A sociedade tem direito de saber tudo sobre o que pensam os homens que têm as rédeas, mas precisa informar-se em relação ao conjunto do governo, principalmente quando sobrevivem divergências pontuais. Ainda agora, numa total reversão de expectativas, vê-se o general Hamilton Mourão, vice-presidente da República, levantar-se em defesa dos petistas que ocupam funções estratégicas, remanescentes de governos anteriores; o que bate de frente com o ministro Onix, este empenhado em “despetizar” o palácio, neologismo que se adéqua e define o projeto de desestruturar eventuais resquícios da Era Lula.

Ainda mais nestes dias de altas temperaturas e calor escaldante, tudo é possível: de um lado, o general tido como durão, mostra-se gentil defensor de agentes do PT em cargos de mando; na outra margem, um ministro liberal que enverga postura radical. Interessante notar que ambos são da primeira linha de influência em Brasília.

Como fica o presidente diante desse singular conflito? Um fato a mais para embasar a preocupação dos que cobram do governo maior nitidez nas formas que pretende adotar, em nome de desejável unidade, cuja ausência, sendo prejudicial a ele, não menos nociva à população. Não obstante, recorde-se que essa ideia de eliminação in totus do PT e seus séquitos foi promessa de Bolsonaro, que falava abertamente, desde a campanha pelos votos, na necessidade de varredura e limpeza, sem tolerância com os contrários. Quanto a isso, cabe dizer que o ministro Onix entrou em campo sob as bênçãos do dono do time.
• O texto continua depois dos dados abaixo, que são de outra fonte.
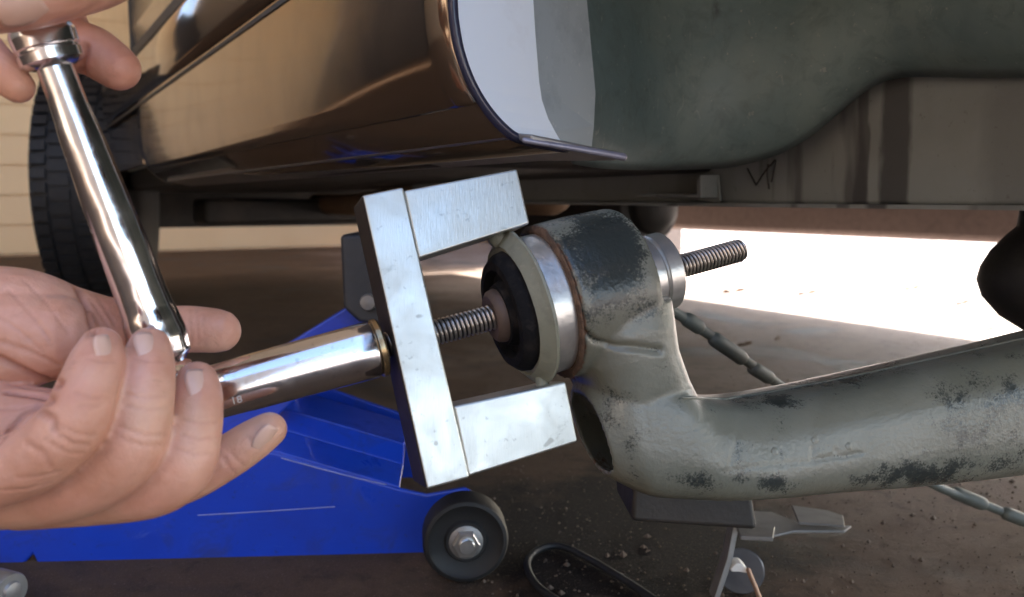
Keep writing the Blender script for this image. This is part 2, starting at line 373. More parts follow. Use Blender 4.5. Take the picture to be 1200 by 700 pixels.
for i in range(NA-1):
    for k in range(dn-1): fs.append((i*dn+k, i*dn+k+1, (i+1)*dn+k+1, (i+1)*dn+k))
dr = mesh('door', vs, fs, PAINT, True); m = dr.modifiers.new('s','SOLIDIFY'); m.thickness = .003; m.offset = 0; child(dr, car)
md = sweep('bodyside_moulding', [(.208,.442),(.196,.445),(.192,.452),(.191,.47),(.192,.505),(.196,.513),(.208,.516)], .42, 2.05, PAINT, .003); child(md, car)
for z in (.437,.448):
    child(sweep('moulding_seam', [(.2035,z-.002),(.1975,z-.002),(.1975,z+.0015),(.2035,z+.0015)], .42, 2.1, TRIM, .001, smooth=False), car)
child(sweep('moulding_gap', [(.205,.514),(.1955,.516),(.1955,.530),(.205,.532)], .42, 2.1, TRIM, .001, smooth=False), car)
up = sweep('upper_door', [(.209,.528),(.200,.532),(.198,.56),(.199,.66),(.206,.78),(.215,.88),(.24,.91)], .70, 1.60, PAINT, .006); child(up, car)
# door front seam: a curved strip of shadow gap rubber
seam = [W(1.585, .197, z) for z in (.53,.6,.7,.8,.88)]
child(tube('door_seam', [(p,.004) for p in seam], TRIM, seg=8, n=3), car)
def side_panel(name, poly, b, mat, th=.012):
    return prism(name, [W(a,b,z) for a,z in poly], W(0,th,0), mat, .004, 2)
def arch(ac, zc, r, t0, t1, n=14): return [(ac+r*cos(t0+(t1-t0)*i/n), zc+r*sin(t0+(t1-t0)*i/n)) for i in range(n+1)]
fen = [(1.60,.34),(2.19,.34)]+arch(2.55,.34,.36,pi,0)+[(3.05,.34),(3.2,.5),(3.15,.8),(1.60,.90)]
child(side_panel('front_fender', fen, .206, PAINT), car)
qua = [(.40,.46)]+arch(-.02,.34,.44,radians(16),radians(164))+[(-.62,.36),(-1.0,.40),(-1.05,.85),(.70,.91),(.70,.46)]
child(side_panel('rear_quarter', qua, .206, PAINT), car)
# body shell over the top, far side and floor pan
top = [(-1.05,.5),(-1.05,.86),(-.55,.95),(-.25,1.33),(.2,1.42),(1.1,1.42),(1.75,1.0),(2.6,.9),(3.15,.78),(3.2,.5)]
vs = [W(a,.23,z) for a,z in top]+[W(a,1.94,z) for a,z in top]; n=len(top)
vs2 = []
for a,z in top:
    ins = .17 if z > 1.1 else 0
    vs2.append((W(a,.22+ins,z), W(a,1.93-ins,z)))
vs = [p for p,_ in vs2]+[q for _,q in vs2]
sh = mesh('body_shell', vs, [(i,i+1,n+i+1,n+i) for i in range(n-1)]+[tuple(range(n)), tuple(range(2*n-1,n-1,-1))], PAINT); child(sh, car)
child(box('floor_pan', W(1.78,1.1,.33), W(1,0,0)*1.2, W(0,1,0)*.83, V((0,0,.025)), UNDER, .01), car)
child(box('rear_floor', W(-.3,1.25,.52), W(1,0,0)*.72, W(0,1,0)*.68, V((0,0,.02)), UNDER), car)
child(box('far_rocker', W(.85,1.92,.26), W(1,0,0)*1.35, W(0,1,0)*.035, V((0,0,.075)), PINK, .02), car)
child(box('front_apron', W(3.05,1.1,.25), W(1,0,0)*.03, W(0,1,0)*.8, V((0,0,.06)), UNDER), car)
child(box('front_crossmember', W(2.45,1.0,.25), W(1,0,0)*.09, W(0,1,0)*.55, V((0,0,.035)), UNDER, .015), car)
child(tube('exhaust_pipe', [(W(.95,.62,.288),.028),(W(1.4,.63,.285),.028),(W(2.0,.75,.27),.028),(W(2.5,.8,.27),.03)], MUD, seg=20), car)
child(tube('muffler', [(W(1.15,.95,.27),.05),(W(1.2,.95,.27),.07),(W(1.7,.95,.27),.07),(W(1.75,.95,.27),.05)], UNDER, seg=24), car)
# wheel-arch flange at the rear end of the rocker and the panel inside it
fl_out = [(.2022,.62),(.2022,.45)]+ENDP[1:]
fl_in = [(.251,.62),(.251,.45),(.2518,.391),(.2535,.37),(.2545,.36),(.2560,.345),(.2578,.335),(.262,.325),(.2665,.318),(.270,.313),(.274,.3095)]
vs = [W(.402,b,z) for b,z in fl_out]+[W(.403+.004,b,z) for b,z in fl_in]; n = len(fl_out)
fg = mesh('wheel_arch_flange', vs, [(i,i+1,n+i+1,n+i) for i in range(n-1)], SKYPALE, True)
fg.data.shade_flat(); m = fg.modifiers.new('s','SOLIDIFY'); m.thickness = .003; m.offset = 0; child(fg, car)
child(tube('flange_bead', [(W(.4025,b-.0005,z),.0028) for b,z in fl_out], EDGE, seg=10, n=4), car)
ip_in = [(.2505,.62),(.251,.45),(.252,.391),(.2555,.345),(.266,.318),(.274,.307)]
ip_out = [(.300,.62),(.303,.45),(.3047,.40),(.312,.345),(.311,.325),(.309,.307)]
vs = [W(.412,b,z) for b,z in ip_in]+[W(.432,b,z) for b,z in ip_out]; n = len(ip_in)
pn = mesh('inner_arch_panel', vs, [(i,i+1,n+i+1,n+i) for i in range(n-1)], PRIMER)
m = pn.modifiers.new('s','SOLIDIFY'); m.thickness = .003; m.offset = 0; child(pn, car)
sill = [W(.392,.243,.311), W(.386,.275,.3055), W(.384,.297,.3025), W(.396,.3005,.3025), W(.46,.292,.3045), W(1.55,.275,.304), W(1.55,.236,.312), W(.41,.236,.3135)]
child(prism('sill_lip', sill, V((0,0,.004)), GREYST, .0012, 2), car)
child(tube('sill_edge', [(W(.394,.240,.3118),.0016),(W(.386,.275,.3070),.0018),(W(.383,.2975,.3040),.0022)], plain('lavender_lip',(.30,.30,.38),.35,.4), seg=12, n=5), car)
# wheelhouse sheet: plan curve with a lower edge that dips and kicks up
plan = [(.445,.310,.303),(.458,.338,.3015),(.475,.37,.3015),(.495,.41,.3025),(.500,.45,.3035),(.487,.485,.306),(.462,.505,.314),(.438,.516,.328),(.415,.523,.347),(.395,.527,.3605),(.37,.530,.364),(.30,.534,.3555),(.15,.538,.345),(-.1,.54,.34),(-.35,.54,.34)]
def cr1(rows, n):
    out = []
    L = len(rows)
    for i in range(L-1):
        p = [rows[max(i-1,0)], rows[i], rows[i+1], rows[min(i+2,L-1)]]
        for k in range(n):
            t = k/n
            out.append(tuple(.5*((2*b)+(c-a)*t+(2*a-5*b+4*c-d)*t*t+(3*b-a-3*c+d)*t**3) for a,b,c,d in zip(*p)))
    out.append(rows[-1]); return out
pl = cr1(plan, 6); vs, fs = [], []; NZ = 24
for (a,b,z) in pl:
    for k in range(NZ):
        u = k/(NZ-1); zz = z + (.66-z)*u**1.3
        bul = .022*sin(min(1,u*2.2)*pi)  - .10*max(0,u-.45)**1.5
        roll = .012*math.exp(-u*22)
        dirn = (a-.1, b-.2); L = math.hypot(*dirn)
        vs.append(W(a + dirn[0]/L*(-bul*.6 + roll - .02*u), b + dirn[1]/L*(-bul*.9 + roll - .05*u), zz))
for i in range(len(pl)-1):
    for k in range(NZ-1): fs.append((i*NZ+k, i*NZ+k+1, (i+1)*NZ+k+1, (i+1)*NZ+k))
wh = mesh('wheelhouse', vs, fs, HOUSE, True); m = wh.modifiers.new('s','SOLIDIFY'); m.thickness = .004; m.offset = 1; child(wh, car)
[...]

Tudo sugere que respaldado para demitir, porque, como em seu favor adverte Bolsonaro, “se errar eles voltam”, referindo-se aos comandados e devotos do lulismo, sem exclusão do pessoal do segundo escalão, que, como se diz, vulgarmente, é o que conhece o caminho das pedras.

Certamente ainda ecoam nas paredes da Casa Civil e ressoam nos ouvidos de Onix o que já havia notado o jurista Saulo Ramos, nos tempos de ministro de José Sarney: “observei que no governo federal os servidores do segundo escalão adoram ministro novo, porque fazem dele o que bem entendem. Enganam, dão informações truncadas, assessoram mal”. Ressalva que há honrosas exceções, que são honrosas precisamente por serem exceções.

No caso da defenestração, por atacado, dos petistas que vêm de passados dias, já se ouvem vozes palacianas a concluir que a defesa deles feita pelo vice-presidente pode redundar em tiro no pé; para doer mais tarde.